Tuesday 10 October 2017

Northanger Abbey / Jane Austen

4 out of 5 stars
'To look almost pretty, is an acquisition of higher delight to a girl who has been looking plain the first fifteen years of her life, than a beauty from her cradle can ever receive'

During an eventful season at Bath, young, naïve Catherine Morland experiences the joys of fashionable society for the first time. She is delighted with her new acquaintances: flirtatious Isabella, who shares Catherine's love of Gothic romance and horror, and sophisticated Henry and Eleanor Tilney, who invite her to their father's mysterious house, Northanger Abbey. There, her imagination influenced by novels of sensation and intrigue, Catherine imagines terrible crimes committed by General Tilney. With its broad comedy and irrepressible heroine, this is the most youthful and and optimistic of Jane Austen's works.


I chose this novel to fill the “Gothic” square of my 2017 Halloween Book Bingo.

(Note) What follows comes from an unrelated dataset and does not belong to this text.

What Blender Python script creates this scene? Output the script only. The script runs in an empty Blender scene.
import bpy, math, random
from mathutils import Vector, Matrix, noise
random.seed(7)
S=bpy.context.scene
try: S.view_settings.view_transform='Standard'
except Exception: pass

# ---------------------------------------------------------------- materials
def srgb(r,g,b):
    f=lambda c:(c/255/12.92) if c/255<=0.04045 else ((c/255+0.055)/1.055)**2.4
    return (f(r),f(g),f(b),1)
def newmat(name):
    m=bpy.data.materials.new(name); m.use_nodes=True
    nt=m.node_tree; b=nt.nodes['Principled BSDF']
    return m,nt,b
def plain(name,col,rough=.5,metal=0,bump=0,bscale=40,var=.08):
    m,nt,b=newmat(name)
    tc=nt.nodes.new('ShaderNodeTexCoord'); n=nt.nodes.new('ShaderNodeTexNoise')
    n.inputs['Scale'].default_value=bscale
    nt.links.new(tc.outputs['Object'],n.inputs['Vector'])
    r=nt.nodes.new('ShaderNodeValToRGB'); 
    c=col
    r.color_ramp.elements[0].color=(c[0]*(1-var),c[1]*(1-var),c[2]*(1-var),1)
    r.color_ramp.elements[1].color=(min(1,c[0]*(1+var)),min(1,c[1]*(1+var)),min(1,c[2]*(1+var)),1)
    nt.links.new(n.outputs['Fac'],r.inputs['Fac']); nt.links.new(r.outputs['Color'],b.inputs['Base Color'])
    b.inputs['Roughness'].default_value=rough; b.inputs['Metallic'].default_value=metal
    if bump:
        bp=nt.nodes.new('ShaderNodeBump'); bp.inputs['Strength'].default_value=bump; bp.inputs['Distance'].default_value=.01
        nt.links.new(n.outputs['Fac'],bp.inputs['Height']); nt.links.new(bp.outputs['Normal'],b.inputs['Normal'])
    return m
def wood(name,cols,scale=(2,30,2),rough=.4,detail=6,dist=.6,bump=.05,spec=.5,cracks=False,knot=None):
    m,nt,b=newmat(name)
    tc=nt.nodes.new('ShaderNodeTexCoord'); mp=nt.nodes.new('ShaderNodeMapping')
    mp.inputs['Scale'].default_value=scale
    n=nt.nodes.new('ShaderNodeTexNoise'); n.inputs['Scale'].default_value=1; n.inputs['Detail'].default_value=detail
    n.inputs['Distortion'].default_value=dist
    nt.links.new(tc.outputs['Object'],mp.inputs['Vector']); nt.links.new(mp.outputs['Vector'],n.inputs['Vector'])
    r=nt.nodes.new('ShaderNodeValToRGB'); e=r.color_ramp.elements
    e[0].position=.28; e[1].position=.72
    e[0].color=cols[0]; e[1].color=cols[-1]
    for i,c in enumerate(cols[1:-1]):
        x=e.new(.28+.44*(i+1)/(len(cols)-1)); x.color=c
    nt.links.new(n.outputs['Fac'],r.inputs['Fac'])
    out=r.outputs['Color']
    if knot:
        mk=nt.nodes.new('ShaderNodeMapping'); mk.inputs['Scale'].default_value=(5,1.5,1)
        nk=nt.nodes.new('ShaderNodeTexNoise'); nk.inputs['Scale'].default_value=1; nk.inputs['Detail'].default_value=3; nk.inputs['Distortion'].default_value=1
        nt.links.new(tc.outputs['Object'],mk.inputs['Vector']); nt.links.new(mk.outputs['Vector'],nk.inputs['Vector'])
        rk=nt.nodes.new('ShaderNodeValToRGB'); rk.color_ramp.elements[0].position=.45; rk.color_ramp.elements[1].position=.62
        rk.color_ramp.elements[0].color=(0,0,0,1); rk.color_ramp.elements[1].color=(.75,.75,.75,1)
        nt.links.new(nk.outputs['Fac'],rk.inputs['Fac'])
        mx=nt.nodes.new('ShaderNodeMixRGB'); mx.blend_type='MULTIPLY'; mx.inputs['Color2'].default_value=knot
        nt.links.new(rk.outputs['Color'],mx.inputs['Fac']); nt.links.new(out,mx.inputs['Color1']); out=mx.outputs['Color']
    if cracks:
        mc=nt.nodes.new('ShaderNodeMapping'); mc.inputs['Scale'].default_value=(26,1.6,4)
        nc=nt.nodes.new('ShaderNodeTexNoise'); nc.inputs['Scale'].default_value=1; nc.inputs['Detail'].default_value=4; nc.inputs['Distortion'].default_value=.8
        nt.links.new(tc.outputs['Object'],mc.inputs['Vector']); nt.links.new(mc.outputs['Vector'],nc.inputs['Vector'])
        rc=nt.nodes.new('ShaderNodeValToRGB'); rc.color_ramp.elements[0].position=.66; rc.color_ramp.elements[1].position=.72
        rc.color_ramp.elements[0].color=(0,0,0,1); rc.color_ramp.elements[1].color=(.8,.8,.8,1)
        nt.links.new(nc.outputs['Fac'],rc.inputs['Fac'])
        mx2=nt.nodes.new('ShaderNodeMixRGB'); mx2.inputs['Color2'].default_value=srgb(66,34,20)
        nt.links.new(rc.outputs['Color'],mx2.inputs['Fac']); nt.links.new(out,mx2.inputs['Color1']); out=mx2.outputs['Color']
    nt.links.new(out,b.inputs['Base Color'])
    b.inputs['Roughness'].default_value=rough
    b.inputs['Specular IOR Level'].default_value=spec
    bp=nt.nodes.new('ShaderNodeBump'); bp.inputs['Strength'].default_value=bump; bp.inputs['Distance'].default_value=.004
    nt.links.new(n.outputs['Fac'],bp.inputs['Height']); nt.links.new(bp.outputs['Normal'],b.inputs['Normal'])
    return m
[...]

In Northanger Abbey, Jane Austen turns the gothic novel inside out, having some fun with all of its parts. Catherine Morland, our main character, is not a stereotypical gothic heroine—she isn’t tremendously beautiful, she isn’t sophisticated or educated, and she’s not even too bright! But she does read gothic romances, like The Mysteries of Udolpho to use as a guide for her behaviour. Unfortunately for her, her frenemy Isabella turns out to be a gold-digger, her visit to Northanger Abbey produces no murders nor secret passages, and there turn out to be no impediments between her and the man of her choice. The most ungothic of gothic romances!

I do have to wonder a bit about Henry, who is obviously intelligent and amusing, if only Catherine had the wits to understand him! I’m afraid he will be singularly bored, unless she can be enlivened a bit.